■ Requirements ■
Beginning with the first line of the entries below, quote each line until you reach and include the line with "obj('pull_rod', bm, BLACK, lamp)".

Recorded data
....

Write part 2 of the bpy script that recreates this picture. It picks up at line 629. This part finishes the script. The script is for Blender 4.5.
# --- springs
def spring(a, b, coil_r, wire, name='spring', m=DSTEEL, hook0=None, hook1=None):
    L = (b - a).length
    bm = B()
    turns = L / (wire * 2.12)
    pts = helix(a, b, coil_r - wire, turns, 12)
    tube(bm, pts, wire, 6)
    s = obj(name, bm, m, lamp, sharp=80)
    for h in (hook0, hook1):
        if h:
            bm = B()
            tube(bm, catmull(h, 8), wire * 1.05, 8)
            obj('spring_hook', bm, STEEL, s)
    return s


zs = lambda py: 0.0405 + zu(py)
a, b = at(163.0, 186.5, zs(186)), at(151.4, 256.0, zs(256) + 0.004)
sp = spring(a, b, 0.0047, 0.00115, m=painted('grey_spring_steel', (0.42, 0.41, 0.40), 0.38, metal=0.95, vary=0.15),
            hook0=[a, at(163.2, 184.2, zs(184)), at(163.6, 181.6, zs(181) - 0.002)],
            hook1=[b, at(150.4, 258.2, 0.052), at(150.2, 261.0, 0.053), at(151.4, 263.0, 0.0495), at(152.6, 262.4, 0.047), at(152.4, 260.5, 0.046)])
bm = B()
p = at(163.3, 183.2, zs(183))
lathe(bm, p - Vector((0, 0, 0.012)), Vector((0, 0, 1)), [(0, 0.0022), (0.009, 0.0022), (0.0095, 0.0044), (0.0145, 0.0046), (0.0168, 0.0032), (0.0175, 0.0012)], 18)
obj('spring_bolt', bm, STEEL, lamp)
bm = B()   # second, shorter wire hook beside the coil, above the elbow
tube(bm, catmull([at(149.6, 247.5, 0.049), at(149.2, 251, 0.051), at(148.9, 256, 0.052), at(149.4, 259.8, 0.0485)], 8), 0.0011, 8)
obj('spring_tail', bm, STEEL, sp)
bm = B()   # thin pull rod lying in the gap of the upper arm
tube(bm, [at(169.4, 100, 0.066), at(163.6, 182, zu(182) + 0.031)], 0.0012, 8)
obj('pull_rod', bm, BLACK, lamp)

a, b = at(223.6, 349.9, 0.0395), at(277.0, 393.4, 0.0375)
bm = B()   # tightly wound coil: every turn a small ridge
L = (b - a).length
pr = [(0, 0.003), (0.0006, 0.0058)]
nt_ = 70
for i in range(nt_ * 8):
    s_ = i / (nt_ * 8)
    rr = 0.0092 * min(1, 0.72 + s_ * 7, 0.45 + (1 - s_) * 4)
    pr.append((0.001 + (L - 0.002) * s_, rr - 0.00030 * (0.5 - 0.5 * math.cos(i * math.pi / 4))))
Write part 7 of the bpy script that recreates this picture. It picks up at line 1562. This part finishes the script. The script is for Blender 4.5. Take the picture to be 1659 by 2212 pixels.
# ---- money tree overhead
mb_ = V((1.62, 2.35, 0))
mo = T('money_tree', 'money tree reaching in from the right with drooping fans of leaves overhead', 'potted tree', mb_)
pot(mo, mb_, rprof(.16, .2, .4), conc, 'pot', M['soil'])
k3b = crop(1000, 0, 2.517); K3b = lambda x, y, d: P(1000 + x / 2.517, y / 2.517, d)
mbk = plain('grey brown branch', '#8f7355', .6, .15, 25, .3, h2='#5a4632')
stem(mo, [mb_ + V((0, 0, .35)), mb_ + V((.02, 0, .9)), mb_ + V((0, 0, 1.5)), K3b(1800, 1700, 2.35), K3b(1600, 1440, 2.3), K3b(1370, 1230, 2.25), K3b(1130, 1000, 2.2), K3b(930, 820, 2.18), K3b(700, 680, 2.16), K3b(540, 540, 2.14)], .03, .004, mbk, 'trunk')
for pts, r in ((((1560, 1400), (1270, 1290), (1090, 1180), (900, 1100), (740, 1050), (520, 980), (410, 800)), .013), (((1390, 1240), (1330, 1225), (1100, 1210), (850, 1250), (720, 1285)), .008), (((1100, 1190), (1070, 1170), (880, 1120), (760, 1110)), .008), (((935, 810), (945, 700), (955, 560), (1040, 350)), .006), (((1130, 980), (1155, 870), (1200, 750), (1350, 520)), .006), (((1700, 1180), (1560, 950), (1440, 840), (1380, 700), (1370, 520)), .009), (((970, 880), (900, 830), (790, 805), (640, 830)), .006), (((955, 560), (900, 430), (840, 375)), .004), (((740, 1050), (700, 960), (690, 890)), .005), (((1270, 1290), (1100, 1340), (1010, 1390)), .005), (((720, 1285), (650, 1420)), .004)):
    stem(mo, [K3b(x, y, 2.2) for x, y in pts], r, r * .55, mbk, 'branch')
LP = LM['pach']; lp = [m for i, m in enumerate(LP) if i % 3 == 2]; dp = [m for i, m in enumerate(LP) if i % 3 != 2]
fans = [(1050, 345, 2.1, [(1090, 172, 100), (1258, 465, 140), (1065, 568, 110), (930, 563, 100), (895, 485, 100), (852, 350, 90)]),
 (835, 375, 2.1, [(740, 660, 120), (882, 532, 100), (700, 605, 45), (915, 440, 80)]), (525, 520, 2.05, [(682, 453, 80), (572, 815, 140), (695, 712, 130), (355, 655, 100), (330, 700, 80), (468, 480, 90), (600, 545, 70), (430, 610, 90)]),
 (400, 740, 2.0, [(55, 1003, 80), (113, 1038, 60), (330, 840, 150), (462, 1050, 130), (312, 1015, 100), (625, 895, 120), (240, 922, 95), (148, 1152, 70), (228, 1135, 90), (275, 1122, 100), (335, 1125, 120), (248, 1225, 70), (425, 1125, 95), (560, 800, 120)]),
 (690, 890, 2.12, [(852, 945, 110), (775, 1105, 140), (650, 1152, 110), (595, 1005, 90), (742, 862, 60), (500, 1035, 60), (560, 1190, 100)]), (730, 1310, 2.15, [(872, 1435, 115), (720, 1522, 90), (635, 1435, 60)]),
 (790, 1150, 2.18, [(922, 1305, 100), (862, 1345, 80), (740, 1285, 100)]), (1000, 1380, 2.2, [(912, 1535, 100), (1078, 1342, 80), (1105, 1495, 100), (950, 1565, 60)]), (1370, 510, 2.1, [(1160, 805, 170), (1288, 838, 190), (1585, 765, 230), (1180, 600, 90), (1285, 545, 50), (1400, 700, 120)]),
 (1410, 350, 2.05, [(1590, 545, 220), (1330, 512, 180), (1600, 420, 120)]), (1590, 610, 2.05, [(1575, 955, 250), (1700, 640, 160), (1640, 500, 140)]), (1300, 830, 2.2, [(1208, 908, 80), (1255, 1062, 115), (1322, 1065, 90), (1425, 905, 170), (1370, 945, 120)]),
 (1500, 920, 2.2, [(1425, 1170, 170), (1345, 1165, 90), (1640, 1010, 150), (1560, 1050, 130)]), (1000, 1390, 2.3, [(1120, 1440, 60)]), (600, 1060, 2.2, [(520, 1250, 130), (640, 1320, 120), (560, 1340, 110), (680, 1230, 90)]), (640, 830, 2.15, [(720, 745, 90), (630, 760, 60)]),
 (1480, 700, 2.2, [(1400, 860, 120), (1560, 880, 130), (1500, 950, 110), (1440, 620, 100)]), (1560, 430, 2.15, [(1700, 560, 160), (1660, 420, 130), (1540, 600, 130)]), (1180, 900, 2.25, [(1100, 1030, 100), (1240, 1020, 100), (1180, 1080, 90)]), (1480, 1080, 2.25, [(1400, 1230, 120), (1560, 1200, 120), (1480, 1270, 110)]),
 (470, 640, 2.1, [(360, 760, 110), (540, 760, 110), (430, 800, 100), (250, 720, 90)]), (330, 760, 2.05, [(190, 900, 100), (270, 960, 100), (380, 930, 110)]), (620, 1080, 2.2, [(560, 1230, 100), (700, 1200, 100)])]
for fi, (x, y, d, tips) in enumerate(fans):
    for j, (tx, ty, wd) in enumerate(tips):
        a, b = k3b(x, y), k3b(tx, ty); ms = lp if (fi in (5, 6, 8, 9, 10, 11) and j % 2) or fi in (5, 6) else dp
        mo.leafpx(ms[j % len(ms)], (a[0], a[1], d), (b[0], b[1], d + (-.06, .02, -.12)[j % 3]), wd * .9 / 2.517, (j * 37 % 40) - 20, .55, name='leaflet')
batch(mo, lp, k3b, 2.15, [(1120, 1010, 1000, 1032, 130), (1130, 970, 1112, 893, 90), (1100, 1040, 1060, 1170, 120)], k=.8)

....

■ Result for this task ■
Write part 2 of the bpy script that recreates this picture. It picks up at line 629. This part finishes the script. The script is for Blender 4.5.
# --- springs
def spring(a, b, coil_r, wire, name='spring', m=DSTEEL, hook0=None, hook1=None):
    L = (b - a).length
    bm = B()
    turns = L / (wire * 2.12)
    pts = helix(a, b, coil_r - wire, turns, 12)
    tube(bm, pts, wire, 6)
    s = obj(name, bm, m, lamp, sharp=80)
    for h in (hook0, hook1):
        if h:
            bm = B()
            tube(bm, catmull(h, 8), wire * 1.05, 8)
            obj('spring_hook', bm, STEEL, s)
    return s


zs = lambda py: 0.0405 + zu(py)
a, b = at(163.0, 186.5, zs(186)), at(151.4, 256.0, zs(256) + 0.004)
sp = spring(a, b, 0.0047, 0.00115, m=painted('grey_spring_steel', (0.42, 0.41, 0.40), 0.38, metal=0.95, vary=0.15),
            hook0=[a, at(163.2, 184.2, zs(184)), at(163.6, 181.6, zs(181) - 0.002)],
            hook1=[b, at(150.4, 258.2, 0.052), at(150.2, 261.0, 0.053), at(151.4, 263.0, 0.0495), at(152.6, 262.4, 0.047), at(152.4, 260.5, 0.046)])
bm = B()
p = at(163.3, 183.2, zs(183))
lathe(bm, p - Vector((0, 0, 0.012)), Vector((0, 0, 1)), [(0, 0.0022), (0.009, 0.0022), (0.0095, 0.0044), (0.0145, 0.0046), (0.0168, 0.0032), (0.0175, 0.0012)], 18)
obj('spring_bolt', bm, STEEL, lamp)
bm = B()   # second, shorter wire hook beside the coil, above the elbow
tube(bm, catmull([at(149.6, 247.5, 0.049), at(149.2, 251, 0.051), at(148.9, 256, 0.052), at(149.4, 259.8, 0.0485)], 8), 0.0011, 8)
obj('spring_tail', bm, STEEL, sp)
bm = B()   # thin pull rod lying in the gap of the upper arm
tube(bm, [at(169.4, 100, 0.066), at(163.6, 182, zu(182) + 0.031)], 0.0012, 8)
obj('pull_rod', bm, BLACK, lamp)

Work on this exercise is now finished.